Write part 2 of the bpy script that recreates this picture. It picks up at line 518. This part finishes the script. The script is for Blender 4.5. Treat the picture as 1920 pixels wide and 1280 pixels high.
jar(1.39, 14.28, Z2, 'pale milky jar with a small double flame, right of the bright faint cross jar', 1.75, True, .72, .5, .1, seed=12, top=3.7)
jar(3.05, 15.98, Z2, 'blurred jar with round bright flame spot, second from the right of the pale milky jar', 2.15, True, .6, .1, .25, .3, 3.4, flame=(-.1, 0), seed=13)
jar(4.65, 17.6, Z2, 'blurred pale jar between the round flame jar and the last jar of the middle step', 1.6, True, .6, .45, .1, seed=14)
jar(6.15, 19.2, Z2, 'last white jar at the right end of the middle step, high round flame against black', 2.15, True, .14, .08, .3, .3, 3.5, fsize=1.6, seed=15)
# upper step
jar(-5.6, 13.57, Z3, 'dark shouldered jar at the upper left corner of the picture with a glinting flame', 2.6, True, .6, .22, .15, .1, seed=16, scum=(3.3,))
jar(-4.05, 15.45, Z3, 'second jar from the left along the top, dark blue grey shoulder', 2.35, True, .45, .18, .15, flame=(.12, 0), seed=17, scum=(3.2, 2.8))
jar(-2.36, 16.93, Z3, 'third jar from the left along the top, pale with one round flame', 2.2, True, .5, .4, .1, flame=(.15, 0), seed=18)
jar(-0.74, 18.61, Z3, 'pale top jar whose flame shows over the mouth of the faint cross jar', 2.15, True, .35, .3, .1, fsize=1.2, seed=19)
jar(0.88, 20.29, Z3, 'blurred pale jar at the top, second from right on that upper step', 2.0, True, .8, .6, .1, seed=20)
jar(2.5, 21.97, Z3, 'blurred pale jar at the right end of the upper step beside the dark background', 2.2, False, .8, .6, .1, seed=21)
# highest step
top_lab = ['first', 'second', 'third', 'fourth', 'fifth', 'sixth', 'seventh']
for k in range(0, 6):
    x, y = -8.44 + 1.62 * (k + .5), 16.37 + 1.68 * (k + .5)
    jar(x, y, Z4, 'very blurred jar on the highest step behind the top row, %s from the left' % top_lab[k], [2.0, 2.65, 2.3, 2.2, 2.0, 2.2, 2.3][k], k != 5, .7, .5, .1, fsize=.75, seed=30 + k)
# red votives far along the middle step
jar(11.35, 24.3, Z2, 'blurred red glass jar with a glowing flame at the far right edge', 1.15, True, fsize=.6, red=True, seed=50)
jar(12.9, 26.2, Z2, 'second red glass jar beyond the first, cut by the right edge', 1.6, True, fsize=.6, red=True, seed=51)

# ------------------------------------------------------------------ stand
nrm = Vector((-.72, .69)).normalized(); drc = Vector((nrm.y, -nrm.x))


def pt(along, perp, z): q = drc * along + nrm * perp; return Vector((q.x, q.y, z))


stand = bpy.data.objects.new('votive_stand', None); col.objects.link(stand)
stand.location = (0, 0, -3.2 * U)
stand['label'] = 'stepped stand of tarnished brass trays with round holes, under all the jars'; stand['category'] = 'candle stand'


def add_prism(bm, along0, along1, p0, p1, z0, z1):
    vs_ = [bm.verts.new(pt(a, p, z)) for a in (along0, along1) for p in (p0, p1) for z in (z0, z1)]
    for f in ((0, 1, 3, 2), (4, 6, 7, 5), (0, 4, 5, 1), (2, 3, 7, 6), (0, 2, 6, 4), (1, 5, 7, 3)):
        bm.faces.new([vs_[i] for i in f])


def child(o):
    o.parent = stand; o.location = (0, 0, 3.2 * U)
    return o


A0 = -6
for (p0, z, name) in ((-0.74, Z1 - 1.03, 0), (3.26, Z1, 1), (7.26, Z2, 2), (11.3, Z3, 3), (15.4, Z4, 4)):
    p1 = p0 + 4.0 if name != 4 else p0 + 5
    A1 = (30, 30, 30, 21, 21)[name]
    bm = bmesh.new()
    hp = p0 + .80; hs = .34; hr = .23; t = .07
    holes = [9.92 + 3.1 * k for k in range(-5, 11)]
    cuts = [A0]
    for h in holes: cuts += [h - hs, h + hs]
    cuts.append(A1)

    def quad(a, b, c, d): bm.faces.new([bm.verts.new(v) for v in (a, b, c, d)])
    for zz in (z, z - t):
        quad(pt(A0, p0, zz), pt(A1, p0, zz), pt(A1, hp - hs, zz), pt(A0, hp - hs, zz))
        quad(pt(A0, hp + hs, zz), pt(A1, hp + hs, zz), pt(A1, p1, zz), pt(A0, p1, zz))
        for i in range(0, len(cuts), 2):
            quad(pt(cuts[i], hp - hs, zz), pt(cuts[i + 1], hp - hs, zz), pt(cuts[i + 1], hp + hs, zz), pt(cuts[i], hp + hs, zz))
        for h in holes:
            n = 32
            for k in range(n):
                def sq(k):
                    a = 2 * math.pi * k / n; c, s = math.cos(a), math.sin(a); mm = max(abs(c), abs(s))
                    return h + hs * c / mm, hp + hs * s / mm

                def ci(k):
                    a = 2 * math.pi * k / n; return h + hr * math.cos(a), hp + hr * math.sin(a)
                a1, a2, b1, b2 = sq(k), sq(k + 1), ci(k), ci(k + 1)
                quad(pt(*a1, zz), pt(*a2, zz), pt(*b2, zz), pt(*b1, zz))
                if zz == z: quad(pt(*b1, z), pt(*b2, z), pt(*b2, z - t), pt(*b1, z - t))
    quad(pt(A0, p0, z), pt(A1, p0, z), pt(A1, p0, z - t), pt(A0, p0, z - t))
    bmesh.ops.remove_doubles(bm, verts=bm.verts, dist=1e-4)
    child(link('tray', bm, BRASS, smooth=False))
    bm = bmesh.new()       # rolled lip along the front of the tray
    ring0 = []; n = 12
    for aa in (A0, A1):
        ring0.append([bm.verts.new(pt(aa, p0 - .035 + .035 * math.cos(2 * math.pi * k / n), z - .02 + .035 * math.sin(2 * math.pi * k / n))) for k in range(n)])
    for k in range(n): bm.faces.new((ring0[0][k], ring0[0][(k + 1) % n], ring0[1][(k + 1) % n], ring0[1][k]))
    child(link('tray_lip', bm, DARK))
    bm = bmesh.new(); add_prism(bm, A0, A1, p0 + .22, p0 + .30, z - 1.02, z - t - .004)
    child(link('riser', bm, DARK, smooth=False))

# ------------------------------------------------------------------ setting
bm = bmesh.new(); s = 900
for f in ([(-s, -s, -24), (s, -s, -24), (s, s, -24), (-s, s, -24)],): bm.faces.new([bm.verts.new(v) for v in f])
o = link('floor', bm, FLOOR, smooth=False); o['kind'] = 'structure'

....

## Request
From the listing above, reproduce all the lines exactly.

## Result below
Write part 2 of the bpy script that recreates this picture. It picks up at line 518. This part finishes the script. The script is for Blender 4.5. Treat the picture as 1920 pixels wide and 1280 pixels high.
jar(1.39, 14.28, Z2, 'pale milky jar with a small double flame, right of the bright faint cross jar', 1.75, True, .72, .5, .1, seed=12, top=3.7)
jar(3.05, 15.98, Z2, 'blurred jar with round bright flame spot, second from the right of the pale milky jar', 2.15, True, .6, .1, .25, .3, 3.4, flame=(-.1, 0), seed=13)
jar(4.65, 17.6, Z2, 'blurred pale jar between the round flame jar and the last jar of the middle step', 1.6, True, .6, .45, .1, seed=14)
jar(6.15, 19.2, Z2, 'last white jar at the right end of the middle step, high round flame against black', 2.15, True, .14, .08, .3, .3, 3.5, fsize=1.6, seed=15)
# upper step
jar(-5.6, 13.57, Z3, 'dark shouldered jar at the upper left corner of the picture with a glinting flame', 2.6, True, .6, .22, .15, .1, seed=16, scum=(3.3,))
jar(-4.05, 15.45, Z3, 'second jar from the left along the top, dark blue grey shoulder', 2.35, True, .45, .18, .15, flame=(.12, 0), seed=17, scum=(3.2, 2.8))
jar(-2.36, 16.93, Z3, 'third jar from the left along the top, pale with one round flame', 2.2, True, .5, .4, .1, flame=(.15, 0), seed=18)
jar(-0.74, 18.61, Z3, 'pale top jar whose flame shows over the mouth of the faint cross jar', 2.15, True, .35, .3, .1, fsize=1.2, seed=19)
jar(0.88, 20.29, Z3, 'blurred pale jar at the top, second from right on that upper step', 2.0, True, .8, .6, .1, seed=20)
jar(2.5, 21.97, Z3, 'blurred pale jar at the right end of the upper step beside the dark background', 2.2, False, .8, .6, .1, seed=21)
# highest step
top_lab = ['first', 'second', 'third', 'fourth', 'fifth', 'sixth', 'seventh']
for k in range(0, 6):
    x, y = -8.44 + 1.62 * (k + .5), 16.37 + 1.68 * (k + .5)
    jar(x, y, Z4, 'very blurred jar on the highest step behind the top row, %s from the left' % top_lab[k], [2.0, 2.65, 2.3, 2.2, 2.0, 2.2, 2.3][k], k != 5, .7, .5, .1, fsize=.75, seed=30 + k)
# red votives far along the middle step
jar(11.35, 24.3, Z2, 'blurred red glass jar with a glowing flame at the far right edge', 1.15, True, fsize=.6, red=True, seed=50)
jar(12.9, 26.2, Z2, 'second red glass jar beyond the first, cut by the right edge', 1.6, True, fsize=.6, red=True, seed=51)

# ------------------------------------------------------------------ stand
nrm = Vector((-.72, .69)).normalized(); drc = Vector((nrm.y, -nrm.x))


def pt(along, perp, z): q = drc * along + nrm * perp; return Vector((q.x, q.y, z))


stand = bpy.data.objects.new('votive_stand', None); col.objects.link(stand)
stand.location = (0, 0, -3.2 * U)
stand['label'] = 'stepped stand of tarnished brass trays with round holes, under all the jars'; stand['category'] = 'candle stand'


def add_prism(bm, along0, along1, p0, p1, z0, z1):
    vs_ = [bm.verts.new(pt(a, p, z)) for a in (along0, along1) for p in (p0, p1) for z in (z0, z1)]
    for f in ((0, 1, 3, 2), (4, 6, 7, 5), (0, 4, 5, 1), (2, 3, 7, 6), (0, 2, 6, 4), (1, 5, 7, 3)):
        bm.faces.new([vs_[i] for i in f])


def child(o):
    o.parent = stand; o.location = (0, 0, 3.2 * U)
    return o


A0 = -6
for (p0, z, name) in ((-0.74, Z1 - 1.03, 0), (3.26, Z1, 1), (7.26, Z2, 2), (11.3, Z3, 3), (15.4, Z4, 4)):
    p1 = p0 + 4.0 if name != 4 else p0 + 5
    A1 = (30, 30, 30, 21, 21)[name]
    bm = bmesh.new()
    hp = p0 + .80; hs = .34; hr = .23; t = .07
    holes = [9.92 + 3.1 * k for k in range(-5, 11)]
    cuts = [A0]
    for h in holes: cuts += [h - hs, h + hs]
    cuts.append(A1)

    def quad(a, b, c, d): bm.faces.new([bm.verts.new(v) for v in (a, b, c, d)])
    for zz in (z, z - t):
        quad(pt(A0, p0, zz), pt(A1, p0, zz), pt(A1, hp - hs, zz), pt(A0, hp - hs, zz))
        quad(pt(A0, hp + hs, zz), pt(A1, hp + hs, zz), pt(A1, p1, zz), pt(A0, p1, zz))
        for i in range(0, len(cuts), 2):
            quad(pt(cuts[i], hp - hs, zz), pt(cuts[i + 1], hp - hs, zz), pt(cuts[i + 1], hp + hs, zz), pt(cuts[i], hp + hs, zz))
        for h in holes:
            n = 32
            for k in range(n):
                def sq(k):
                    a = 2 * math.pi * k / n; c, s = math.cos(a), math.sin(a); mm = max(abs(c), abs(s))
                    return h + hs * c / mm, hp + hs * s / mm

                def ci(k):
                    a = 2 * math.pi * k / n; return h + hr * math.cos(a), hp + hr * math.sin(a)
                a1, a2, b1, b2 = sq(k), sq(k + 1), ci(k), ci(k + 1)
                quad(pt(*a1, zz), pt(*a2, zz), pt(*b2, zz), pt(*b1, zz))
                if zz == z: quad(pt(*b1, z), pt(*b2, z), pt(*b2, z - t), pt(*b1, z - t))
    quad(pt(A0, p0, z), pt(A1, p0, z), pt(A1, p0, z - t), pt(A0, p0, z - t))
    bmesh.ops.remove_doubles(bm, verts=bm.verts, dist=1e-4)
    child(link('tray', bm, BRASS, smooth=False))
    bm = bmesh.new()       # rolled lip along the front of the tray
    ring0 = []; n = 12
    for aa in (A0, A1):
        ring0.append([bm.verts.new(pt(aa, p0 - .035 + .035 * math.cos(2 * math.pi * k / n), z - .02 + .035 * math.sin(2 * math.pi * k / n))) for k in range(n)])
    for k in range(n): bm.faces.new((ring0[0][k], ring0[0][(k + 1) % n], ring0[1][(k + 1) % n], ring0[1][k]))
    child(link('tray_lip', bm, DARK))
    bm = bmesh.new(); add_prism(bm, A0, A1, p0 + .22, p0 + .30, z - 1.02, z - t - .004)
    child(link('riser', bm, DARK, smooth=False))

# ------------------------------------------------------------------ setting
bm = bmesh.new(); s = 900
for f in ([(-s, -s, -24), (s, -s, -24), (s, s, -24), (-s, s, -24)],): bm.faces.new([bm.verts.new(v) for v in f])
o = link('floor', bm, FLOOR, smooth=False); o['kind'] = 'structure'